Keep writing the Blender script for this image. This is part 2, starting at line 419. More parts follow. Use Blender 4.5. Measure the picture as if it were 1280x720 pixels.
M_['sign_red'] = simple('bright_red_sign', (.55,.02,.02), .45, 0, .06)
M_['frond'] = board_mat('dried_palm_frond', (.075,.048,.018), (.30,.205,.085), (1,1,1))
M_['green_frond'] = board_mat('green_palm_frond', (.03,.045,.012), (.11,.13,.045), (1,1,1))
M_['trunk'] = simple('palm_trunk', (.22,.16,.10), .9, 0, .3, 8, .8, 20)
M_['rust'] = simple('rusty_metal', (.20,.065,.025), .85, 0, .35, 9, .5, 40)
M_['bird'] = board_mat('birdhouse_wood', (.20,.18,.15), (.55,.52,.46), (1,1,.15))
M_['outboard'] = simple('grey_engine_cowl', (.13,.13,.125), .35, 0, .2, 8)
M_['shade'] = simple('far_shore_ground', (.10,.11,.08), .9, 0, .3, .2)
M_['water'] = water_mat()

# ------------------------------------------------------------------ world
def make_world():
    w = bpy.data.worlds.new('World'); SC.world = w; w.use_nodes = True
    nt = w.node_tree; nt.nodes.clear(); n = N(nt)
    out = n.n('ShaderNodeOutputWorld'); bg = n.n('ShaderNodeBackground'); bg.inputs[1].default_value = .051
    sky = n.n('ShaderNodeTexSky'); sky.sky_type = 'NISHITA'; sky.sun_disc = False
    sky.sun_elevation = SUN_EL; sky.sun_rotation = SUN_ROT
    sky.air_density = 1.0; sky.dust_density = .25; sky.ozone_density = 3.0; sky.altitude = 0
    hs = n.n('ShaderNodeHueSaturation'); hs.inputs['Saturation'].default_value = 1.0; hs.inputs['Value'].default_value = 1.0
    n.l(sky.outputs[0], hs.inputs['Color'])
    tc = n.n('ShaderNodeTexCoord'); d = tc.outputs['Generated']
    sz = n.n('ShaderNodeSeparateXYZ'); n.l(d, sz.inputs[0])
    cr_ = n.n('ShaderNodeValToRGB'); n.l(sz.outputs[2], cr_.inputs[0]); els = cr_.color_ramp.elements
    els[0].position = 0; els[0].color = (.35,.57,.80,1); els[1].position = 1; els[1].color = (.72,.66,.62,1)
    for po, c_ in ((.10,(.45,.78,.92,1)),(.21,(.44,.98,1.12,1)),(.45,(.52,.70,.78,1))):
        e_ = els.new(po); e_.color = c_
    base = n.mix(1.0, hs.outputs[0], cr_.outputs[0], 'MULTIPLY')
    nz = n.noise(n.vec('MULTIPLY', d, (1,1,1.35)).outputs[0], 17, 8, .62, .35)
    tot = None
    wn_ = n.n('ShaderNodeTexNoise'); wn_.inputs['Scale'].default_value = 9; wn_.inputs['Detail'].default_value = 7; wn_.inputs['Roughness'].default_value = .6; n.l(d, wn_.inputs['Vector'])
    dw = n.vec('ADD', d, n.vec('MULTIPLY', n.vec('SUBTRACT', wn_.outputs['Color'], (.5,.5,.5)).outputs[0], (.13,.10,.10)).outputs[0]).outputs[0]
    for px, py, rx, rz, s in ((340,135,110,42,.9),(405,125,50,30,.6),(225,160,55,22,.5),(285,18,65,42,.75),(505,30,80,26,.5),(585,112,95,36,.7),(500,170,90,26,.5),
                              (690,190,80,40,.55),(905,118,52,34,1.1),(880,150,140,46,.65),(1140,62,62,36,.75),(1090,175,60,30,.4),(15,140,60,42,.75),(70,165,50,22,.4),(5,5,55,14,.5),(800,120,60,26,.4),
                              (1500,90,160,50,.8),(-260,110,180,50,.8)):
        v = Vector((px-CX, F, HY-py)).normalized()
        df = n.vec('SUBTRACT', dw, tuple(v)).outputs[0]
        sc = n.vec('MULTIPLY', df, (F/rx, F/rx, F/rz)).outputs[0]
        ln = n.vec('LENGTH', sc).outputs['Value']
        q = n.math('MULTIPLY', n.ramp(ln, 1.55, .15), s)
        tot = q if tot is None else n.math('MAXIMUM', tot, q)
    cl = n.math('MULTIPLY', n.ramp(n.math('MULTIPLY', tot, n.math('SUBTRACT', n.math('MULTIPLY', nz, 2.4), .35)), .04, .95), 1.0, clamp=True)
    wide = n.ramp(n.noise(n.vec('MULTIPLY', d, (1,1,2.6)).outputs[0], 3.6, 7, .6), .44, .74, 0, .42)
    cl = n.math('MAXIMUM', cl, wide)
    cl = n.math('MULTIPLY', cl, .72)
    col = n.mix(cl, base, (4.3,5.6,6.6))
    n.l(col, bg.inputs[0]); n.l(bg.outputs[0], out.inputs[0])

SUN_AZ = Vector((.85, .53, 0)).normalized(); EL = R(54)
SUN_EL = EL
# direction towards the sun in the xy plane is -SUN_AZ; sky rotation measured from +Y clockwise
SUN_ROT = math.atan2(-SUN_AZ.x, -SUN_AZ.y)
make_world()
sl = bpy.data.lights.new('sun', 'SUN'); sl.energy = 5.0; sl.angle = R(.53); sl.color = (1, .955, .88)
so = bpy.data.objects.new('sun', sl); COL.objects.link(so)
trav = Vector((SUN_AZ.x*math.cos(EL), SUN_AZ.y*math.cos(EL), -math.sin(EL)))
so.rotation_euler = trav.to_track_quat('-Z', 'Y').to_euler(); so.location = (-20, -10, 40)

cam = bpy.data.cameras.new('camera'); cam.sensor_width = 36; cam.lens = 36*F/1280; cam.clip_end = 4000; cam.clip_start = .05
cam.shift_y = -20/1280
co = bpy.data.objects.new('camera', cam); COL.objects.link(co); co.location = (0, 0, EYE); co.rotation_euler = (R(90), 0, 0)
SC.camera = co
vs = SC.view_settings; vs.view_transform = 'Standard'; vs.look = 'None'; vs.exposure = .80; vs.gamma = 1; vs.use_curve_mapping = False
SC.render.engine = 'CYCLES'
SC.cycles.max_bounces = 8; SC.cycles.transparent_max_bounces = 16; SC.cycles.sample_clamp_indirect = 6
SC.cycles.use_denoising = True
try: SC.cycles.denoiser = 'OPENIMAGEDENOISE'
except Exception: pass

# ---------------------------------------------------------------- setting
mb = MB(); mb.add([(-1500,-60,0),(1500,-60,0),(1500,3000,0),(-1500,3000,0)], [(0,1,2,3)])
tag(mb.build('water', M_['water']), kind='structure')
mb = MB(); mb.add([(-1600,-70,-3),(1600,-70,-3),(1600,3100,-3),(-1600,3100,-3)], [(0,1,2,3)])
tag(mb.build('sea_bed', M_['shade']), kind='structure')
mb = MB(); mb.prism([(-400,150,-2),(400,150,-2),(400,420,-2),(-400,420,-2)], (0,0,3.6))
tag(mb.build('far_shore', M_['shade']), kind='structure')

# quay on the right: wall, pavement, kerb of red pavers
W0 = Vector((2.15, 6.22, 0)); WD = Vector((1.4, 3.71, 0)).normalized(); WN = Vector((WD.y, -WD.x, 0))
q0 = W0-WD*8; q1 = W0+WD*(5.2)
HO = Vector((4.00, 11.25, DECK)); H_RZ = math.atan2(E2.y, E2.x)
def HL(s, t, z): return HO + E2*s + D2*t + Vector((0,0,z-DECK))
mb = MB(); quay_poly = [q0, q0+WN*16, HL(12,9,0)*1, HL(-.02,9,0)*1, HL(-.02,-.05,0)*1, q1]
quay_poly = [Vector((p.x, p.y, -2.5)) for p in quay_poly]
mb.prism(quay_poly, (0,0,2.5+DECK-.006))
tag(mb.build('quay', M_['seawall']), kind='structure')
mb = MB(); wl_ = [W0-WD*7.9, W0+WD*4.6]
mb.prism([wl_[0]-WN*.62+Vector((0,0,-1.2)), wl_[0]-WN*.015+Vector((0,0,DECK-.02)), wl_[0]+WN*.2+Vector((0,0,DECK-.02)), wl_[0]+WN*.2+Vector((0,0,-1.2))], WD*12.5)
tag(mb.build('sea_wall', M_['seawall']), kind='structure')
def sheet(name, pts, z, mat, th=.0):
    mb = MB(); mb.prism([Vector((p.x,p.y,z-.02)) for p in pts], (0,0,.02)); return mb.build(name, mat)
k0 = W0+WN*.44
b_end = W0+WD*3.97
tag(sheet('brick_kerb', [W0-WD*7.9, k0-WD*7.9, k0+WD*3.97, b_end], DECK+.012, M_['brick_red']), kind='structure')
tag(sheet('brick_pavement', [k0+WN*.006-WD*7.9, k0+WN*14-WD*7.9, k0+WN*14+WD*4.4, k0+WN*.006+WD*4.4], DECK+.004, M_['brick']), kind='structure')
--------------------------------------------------
Instruction -
Starting at the top of the data above, repeat every line exactly until the line containing "M_['water'] = water_mat()" has been given, then stop.

Solved exercise -
Keep writing the Blender script for this image. This is part 2, starting at line 419. More parts follow. Use Blender 4.5. Measure the picture as if it were 1280x720 pixels.
M_['sign_red'] = simple('bright_red_sign', (.55,.02,.02), .45, 0, .06)
M_['frond'] = board_mat('dried_palm_frond', (.075,.048,.018), (.30,.205,.085), (1,1,1))
M_['green_frond'] = board_mat('green_palm_frond', (.03,.045,.012), (.11,.13,.045), (1,1,1))
M_['trunk'] = simple('palm_trunk', (.22,.16,.10), .9, 0, .3, 8, .8, 20)
M_['rust'] = simple('rusty_metal', (.20,.065,.025), .85, 0, .35, 9, .5, 40)
M_['bird'] = board_mat('birdhouse_wood', (.20,.18,.15), (.55,.52,.46), (1,1,.15))
M_['outboard'] = simple('grey_engine_cowl', (.13,.13,.125), .35, 0, .2, 8)
M_['shade'] = simple('far_shore_ground', (.10,.11,.08), .9, 0, .3, .2)
M_['water'] = water_mat()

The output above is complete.